A muchos sorprendió la designación de Tarek William Saab, como Defensor del Pueblo en el pasado período legislativo. Cuestionado tan ampliamente hasta por los suyos, su gestión como gobernador del estado Anzoátegui resultó no sólo desastrosa, sino – también – finalmente ridícula.
Lo impuso la profunda amistad con Nicolás Maduro, quien asomó la carta en esa silenciosa y cruda pugna de poder que escenificaron las otras tendencias. Además, lucía aconsejable, pues, se trataba de confiar en las naturales habilidades políticas del otrora abanderado de los derechos humanos para sortear las secuelas de las oleadas represivas de un gobierno que siempre las supo interminables.
Habilidad reducida al mero ejercicio retórico, la gestión de Saab podemos sintetizarla con la postura asumida en los últimos días, abiertamente indiferente ante la desproporcionada represión de la justa y legítima protesta ciudadana, incluido el uso de gases tóxicos. Las actuaciones de la GNB, de la PNB y de los colectivos armados, cuentan con una criminal indiferencia del Defensor del Pueblo.
La interposición de una denuncia ante sus oficinas, constituye toda una temeridad, por escasos o numerosos que fueren los denunciantes. El camino hacia la sede de la Defensoría luce harto peligroso, toda una promesa y una feria de gases y de disparos, que devalúa nuevamente a una institución que alcanzó tan importante jerarquía constitucional.

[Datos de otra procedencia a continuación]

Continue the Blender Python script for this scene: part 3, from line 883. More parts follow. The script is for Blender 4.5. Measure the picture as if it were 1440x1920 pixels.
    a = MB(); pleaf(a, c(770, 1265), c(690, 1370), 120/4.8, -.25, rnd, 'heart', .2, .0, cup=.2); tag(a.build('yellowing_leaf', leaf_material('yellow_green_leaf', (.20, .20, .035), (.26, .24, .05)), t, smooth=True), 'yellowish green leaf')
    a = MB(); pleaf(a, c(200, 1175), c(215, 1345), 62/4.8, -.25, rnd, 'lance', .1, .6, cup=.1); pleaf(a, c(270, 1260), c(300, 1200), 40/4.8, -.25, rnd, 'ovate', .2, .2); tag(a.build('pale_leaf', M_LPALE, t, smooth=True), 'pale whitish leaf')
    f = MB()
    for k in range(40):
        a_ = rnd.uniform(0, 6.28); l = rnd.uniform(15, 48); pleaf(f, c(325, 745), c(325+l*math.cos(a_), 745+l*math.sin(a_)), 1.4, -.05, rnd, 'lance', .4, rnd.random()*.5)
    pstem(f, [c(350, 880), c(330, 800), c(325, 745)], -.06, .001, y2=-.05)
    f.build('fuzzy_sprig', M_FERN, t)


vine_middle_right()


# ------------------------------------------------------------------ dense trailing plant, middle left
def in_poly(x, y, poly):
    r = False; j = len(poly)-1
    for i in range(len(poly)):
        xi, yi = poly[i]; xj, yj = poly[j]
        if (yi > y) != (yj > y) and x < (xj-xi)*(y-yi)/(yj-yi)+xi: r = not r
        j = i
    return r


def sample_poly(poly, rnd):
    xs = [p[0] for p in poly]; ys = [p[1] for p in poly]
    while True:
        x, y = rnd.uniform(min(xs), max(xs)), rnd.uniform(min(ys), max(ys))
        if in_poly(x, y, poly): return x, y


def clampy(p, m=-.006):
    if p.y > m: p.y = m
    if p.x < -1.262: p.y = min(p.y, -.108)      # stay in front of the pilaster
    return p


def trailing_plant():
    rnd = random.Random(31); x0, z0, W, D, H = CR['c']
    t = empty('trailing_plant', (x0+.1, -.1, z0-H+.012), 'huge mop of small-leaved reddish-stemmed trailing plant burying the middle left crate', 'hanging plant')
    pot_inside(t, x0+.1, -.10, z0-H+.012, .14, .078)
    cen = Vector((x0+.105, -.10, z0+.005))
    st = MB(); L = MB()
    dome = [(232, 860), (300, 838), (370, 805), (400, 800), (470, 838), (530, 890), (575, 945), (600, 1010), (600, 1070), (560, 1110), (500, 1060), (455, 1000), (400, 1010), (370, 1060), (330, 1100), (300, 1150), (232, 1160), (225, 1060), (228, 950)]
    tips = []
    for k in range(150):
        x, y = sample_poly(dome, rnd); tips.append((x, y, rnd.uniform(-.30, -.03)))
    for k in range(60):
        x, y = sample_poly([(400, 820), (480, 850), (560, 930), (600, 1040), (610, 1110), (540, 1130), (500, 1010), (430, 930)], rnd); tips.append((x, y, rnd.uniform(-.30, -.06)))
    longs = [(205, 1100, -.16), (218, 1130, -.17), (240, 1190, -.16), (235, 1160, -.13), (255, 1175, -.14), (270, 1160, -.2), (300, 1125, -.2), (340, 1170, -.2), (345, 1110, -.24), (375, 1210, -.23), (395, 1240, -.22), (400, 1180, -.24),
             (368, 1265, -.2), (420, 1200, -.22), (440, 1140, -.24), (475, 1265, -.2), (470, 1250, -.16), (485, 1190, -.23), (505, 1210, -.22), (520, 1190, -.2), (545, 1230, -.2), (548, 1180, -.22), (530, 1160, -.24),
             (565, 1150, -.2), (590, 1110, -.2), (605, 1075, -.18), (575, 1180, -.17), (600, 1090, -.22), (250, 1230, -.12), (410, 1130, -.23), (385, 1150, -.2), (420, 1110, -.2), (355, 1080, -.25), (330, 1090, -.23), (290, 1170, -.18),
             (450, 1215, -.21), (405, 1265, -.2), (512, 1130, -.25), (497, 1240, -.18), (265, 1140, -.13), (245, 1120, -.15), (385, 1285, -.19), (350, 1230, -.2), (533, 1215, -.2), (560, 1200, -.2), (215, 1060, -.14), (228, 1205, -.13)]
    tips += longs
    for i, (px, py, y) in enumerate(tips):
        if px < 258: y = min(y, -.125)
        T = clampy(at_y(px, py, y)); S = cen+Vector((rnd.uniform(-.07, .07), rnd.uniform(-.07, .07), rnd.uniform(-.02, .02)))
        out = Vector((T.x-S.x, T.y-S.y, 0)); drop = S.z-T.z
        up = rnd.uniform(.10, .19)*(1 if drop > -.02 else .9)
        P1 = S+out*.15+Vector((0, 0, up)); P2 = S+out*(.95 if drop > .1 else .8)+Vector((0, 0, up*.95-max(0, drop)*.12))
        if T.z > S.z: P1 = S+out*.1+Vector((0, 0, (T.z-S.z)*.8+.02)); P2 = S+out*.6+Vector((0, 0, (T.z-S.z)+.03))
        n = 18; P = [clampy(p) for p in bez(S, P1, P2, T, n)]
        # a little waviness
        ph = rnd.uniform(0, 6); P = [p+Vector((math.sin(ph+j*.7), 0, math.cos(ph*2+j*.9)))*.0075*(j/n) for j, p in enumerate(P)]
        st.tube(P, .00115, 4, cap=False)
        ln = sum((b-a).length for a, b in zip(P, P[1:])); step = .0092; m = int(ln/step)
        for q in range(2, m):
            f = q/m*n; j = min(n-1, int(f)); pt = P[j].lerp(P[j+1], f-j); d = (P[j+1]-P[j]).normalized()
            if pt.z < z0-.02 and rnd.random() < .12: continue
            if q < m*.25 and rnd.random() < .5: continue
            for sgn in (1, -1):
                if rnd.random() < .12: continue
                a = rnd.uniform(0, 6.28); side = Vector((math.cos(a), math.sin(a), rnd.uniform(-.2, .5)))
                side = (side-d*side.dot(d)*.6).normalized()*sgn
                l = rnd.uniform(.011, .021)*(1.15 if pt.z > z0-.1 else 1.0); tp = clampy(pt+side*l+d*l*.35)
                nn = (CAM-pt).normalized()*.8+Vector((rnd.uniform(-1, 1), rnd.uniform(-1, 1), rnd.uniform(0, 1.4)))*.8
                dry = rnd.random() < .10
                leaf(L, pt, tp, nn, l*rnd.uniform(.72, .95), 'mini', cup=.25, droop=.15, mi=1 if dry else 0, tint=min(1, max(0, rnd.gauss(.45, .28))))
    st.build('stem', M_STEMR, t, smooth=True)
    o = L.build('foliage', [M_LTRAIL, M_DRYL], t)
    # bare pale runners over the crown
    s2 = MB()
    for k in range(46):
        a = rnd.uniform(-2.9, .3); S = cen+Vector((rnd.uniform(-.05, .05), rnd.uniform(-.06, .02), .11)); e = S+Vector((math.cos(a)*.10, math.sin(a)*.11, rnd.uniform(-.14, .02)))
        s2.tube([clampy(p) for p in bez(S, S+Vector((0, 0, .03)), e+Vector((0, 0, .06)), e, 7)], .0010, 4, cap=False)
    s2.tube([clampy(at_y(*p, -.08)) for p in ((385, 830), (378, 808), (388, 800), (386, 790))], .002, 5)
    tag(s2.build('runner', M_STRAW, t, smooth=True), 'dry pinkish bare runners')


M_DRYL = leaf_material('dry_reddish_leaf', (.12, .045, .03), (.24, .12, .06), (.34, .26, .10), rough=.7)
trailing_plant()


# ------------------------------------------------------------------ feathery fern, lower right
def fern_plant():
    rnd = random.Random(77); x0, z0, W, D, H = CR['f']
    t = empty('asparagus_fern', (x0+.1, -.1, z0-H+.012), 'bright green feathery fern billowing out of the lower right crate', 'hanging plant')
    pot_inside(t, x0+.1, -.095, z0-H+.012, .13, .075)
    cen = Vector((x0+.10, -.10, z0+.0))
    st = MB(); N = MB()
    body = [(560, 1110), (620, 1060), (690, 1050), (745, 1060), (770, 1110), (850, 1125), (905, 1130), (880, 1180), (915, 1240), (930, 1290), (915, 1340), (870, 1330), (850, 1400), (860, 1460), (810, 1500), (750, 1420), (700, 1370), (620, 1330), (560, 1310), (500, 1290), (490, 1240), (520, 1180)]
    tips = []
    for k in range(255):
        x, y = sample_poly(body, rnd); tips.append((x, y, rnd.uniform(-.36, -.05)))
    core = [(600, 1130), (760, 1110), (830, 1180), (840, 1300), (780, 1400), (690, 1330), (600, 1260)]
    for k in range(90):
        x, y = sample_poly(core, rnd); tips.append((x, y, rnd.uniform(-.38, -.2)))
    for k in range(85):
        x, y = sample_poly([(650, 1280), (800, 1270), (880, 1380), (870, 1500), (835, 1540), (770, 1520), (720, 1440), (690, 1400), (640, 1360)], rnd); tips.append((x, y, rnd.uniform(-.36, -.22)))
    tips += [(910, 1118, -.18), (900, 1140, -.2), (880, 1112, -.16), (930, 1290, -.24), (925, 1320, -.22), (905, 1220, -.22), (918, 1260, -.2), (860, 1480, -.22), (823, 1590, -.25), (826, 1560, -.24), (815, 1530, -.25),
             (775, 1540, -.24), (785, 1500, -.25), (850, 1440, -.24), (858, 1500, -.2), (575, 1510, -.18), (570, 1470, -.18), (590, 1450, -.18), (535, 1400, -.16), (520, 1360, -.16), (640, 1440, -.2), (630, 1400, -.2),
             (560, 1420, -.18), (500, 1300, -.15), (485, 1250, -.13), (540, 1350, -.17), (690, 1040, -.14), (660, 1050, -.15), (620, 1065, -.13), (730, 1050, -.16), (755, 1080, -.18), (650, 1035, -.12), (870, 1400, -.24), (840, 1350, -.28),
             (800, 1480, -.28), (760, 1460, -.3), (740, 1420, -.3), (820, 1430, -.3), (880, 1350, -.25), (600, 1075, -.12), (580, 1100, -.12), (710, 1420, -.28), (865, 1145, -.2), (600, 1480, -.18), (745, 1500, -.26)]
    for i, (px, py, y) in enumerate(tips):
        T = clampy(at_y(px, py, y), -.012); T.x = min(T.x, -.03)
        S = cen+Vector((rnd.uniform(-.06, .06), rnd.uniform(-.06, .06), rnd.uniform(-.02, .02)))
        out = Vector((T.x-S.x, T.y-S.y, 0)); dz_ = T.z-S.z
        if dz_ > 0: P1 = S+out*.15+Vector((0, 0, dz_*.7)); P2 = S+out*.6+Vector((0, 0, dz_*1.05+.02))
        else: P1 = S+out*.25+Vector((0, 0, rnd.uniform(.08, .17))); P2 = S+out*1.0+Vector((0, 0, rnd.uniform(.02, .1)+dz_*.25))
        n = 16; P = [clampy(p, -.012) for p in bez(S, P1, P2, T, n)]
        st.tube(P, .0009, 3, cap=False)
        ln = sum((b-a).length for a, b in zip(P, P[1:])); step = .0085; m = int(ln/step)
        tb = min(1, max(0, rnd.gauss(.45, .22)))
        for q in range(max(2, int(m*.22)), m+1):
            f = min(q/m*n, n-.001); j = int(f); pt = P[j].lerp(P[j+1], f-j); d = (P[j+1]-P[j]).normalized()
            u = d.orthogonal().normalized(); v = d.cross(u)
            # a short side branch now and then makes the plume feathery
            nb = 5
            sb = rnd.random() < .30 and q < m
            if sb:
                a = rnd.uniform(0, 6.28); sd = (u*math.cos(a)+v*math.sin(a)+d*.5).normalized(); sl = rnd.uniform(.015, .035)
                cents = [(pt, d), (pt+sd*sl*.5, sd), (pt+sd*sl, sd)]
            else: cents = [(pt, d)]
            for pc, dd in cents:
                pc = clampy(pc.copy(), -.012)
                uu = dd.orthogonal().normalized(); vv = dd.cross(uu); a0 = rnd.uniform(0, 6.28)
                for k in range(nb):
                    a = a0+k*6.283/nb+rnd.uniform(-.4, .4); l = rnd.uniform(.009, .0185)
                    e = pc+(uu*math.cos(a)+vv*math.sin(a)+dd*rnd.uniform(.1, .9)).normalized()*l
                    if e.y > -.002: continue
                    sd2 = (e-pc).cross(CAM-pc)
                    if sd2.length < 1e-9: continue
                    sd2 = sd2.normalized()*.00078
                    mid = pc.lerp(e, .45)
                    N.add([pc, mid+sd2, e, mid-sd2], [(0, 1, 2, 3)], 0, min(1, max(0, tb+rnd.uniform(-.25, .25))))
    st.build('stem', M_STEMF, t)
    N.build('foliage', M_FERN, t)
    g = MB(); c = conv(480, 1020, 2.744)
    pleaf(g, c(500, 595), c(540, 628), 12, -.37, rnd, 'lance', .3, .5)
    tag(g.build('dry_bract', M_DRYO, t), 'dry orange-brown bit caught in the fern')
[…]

Habilidad que está confinada a la supervivencia de una de las tendencia del poder en pugna, ya no se molesta en construir una buena falacia o inventar alguna iniciativa que atenúe su responsabilidad, como la de recibir a una comisión de denunciantes o del atrevido apersonamiento en el escenario de los hechos. La Defensoría se ha convertido en toda una formalidad inexcusable para la denuncia de una oposición que la sabe, de un modo u otro, convertida en órgano represivo.